Advisers to the planned pounds 2bn flotation of the Formula One motor racing business are locked in negotiations with the Stock Exchange over the level of financial disclosure in the prospectus for potential investors.

The latest difficulty in the path of the flotation is thought to hinge on how much detail of the organisation's exclusive Grand Prix television rights deals should appear in the document. Salomon Brothers, the US investment bank acting for Bernie Ecclestone, owner of the various promotional businesses, was expected to deliver a draft prospectus to the Exchange today.

Officials at the Exchange are anxious that the final prospectus should contain sufficient financial information about Mr Ecclestone's business empire to enable interested investors to make a judgement about the company's prospects. An important factor is the breakdown of revenue from television rights, the business's main income generator. Detail of the rights payments for individual countries is regarded as commercially confidential and Mr Ecclestone's camp is believed to be concerned at the reaction if comparative figures were published.

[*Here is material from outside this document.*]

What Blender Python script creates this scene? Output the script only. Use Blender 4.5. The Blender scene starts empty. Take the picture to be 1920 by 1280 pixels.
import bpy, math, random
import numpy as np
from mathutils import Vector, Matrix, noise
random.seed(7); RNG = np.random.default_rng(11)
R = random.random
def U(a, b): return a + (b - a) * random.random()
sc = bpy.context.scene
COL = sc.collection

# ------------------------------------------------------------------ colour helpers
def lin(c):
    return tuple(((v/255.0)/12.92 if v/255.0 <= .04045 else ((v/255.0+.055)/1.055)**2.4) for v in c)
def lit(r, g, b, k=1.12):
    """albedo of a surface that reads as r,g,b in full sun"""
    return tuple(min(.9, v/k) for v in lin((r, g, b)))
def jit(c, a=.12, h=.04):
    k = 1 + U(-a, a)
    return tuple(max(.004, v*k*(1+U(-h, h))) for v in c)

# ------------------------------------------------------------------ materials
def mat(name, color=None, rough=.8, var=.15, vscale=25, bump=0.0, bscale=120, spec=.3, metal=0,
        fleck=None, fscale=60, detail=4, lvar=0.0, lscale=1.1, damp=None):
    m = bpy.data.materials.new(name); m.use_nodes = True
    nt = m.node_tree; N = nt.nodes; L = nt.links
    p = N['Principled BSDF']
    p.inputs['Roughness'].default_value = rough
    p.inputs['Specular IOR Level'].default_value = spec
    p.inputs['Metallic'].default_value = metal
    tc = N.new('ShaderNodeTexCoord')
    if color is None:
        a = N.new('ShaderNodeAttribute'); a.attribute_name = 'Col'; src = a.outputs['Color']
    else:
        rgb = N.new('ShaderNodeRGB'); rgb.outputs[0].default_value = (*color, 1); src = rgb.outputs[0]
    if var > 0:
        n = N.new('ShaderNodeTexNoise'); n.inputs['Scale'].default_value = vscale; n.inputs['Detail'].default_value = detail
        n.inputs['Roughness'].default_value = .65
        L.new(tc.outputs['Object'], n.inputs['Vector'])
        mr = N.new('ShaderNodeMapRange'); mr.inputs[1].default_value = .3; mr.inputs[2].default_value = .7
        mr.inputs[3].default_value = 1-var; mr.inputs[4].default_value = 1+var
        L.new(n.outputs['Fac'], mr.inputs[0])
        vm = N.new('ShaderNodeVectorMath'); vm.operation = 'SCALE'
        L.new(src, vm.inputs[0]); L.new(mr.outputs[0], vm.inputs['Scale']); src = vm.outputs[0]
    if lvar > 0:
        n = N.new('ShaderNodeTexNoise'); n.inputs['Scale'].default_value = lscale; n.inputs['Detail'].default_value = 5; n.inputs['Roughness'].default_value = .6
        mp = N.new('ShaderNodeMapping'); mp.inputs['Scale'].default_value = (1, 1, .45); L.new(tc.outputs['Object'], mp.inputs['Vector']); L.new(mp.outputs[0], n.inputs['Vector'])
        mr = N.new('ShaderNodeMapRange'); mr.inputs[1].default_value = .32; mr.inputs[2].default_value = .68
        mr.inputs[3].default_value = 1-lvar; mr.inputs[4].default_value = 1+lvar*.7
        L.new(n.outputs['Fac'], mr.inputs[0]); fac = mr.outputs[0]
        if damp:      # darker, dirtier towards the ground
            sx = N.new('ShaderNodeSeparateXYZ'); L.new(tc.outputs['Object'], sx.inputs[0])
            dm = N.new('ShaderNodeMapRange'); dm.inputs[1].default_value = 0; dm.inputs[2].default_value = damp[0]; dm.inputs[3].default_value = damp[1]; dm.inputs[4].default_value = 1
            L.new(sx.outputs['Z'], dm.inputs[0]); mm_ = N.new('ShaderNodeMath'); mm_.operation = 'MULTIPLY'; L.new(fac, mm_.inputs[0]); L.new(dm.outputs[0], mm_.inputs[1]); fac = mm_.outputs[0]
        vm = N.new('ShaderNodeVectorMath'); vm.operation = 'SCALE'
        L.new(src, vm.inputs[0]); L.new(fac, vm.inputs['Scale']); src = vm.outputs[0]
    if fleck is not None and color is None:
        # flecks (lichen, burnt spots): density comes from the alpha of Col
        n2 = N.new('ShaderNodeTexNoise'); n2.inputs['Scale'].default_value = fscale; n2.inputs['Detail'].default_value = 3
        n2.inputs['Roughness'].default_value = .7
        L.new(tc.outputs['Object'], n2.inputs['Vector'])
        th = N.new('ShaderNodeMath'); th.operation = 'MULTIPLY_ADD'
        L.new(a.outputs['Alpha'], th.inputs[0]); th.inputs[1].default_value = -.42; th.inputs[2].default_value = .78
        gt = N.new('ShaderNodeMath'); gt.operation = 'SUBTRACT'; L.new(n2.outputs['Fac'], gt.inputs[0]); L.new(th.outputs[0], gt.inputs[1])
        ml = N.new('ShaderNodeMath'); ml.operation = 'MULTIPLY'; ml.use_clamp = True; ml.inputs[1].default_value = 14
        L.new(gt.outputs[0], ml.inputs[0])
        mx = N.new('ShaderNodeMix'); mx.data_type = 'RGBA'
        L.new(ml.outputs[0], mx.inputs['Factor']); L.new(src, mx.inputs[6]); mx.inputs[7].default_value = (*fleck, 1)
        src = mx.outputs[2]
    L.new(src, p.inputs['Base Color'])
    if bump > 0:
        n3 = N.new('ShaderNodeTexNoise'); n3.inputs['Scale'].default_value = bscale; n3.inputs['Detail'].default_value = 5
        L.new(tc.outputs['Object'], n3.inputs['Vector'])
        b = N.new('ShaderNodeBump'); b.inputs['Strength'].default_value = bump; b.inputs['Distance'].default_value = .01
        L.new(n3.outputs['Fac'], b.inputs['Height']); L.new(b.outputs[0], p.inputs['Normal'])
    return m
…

The document is expected to give reassuring projections of total revenues to back up the ambitious pounds 2bn provisional valuation. It is thought as much as 80 per cent of the future revenues are guaranteed by existing rights deals.

It also emerged yesterday that no final decisions have been taken about the proportion of the company which will be sold to the public. Advisers for Mr Ecclestone had previously suggested 50 per cent would be publicly floated, but it is thought he may sell less than 50 per cent, depending on the level of interest from investors.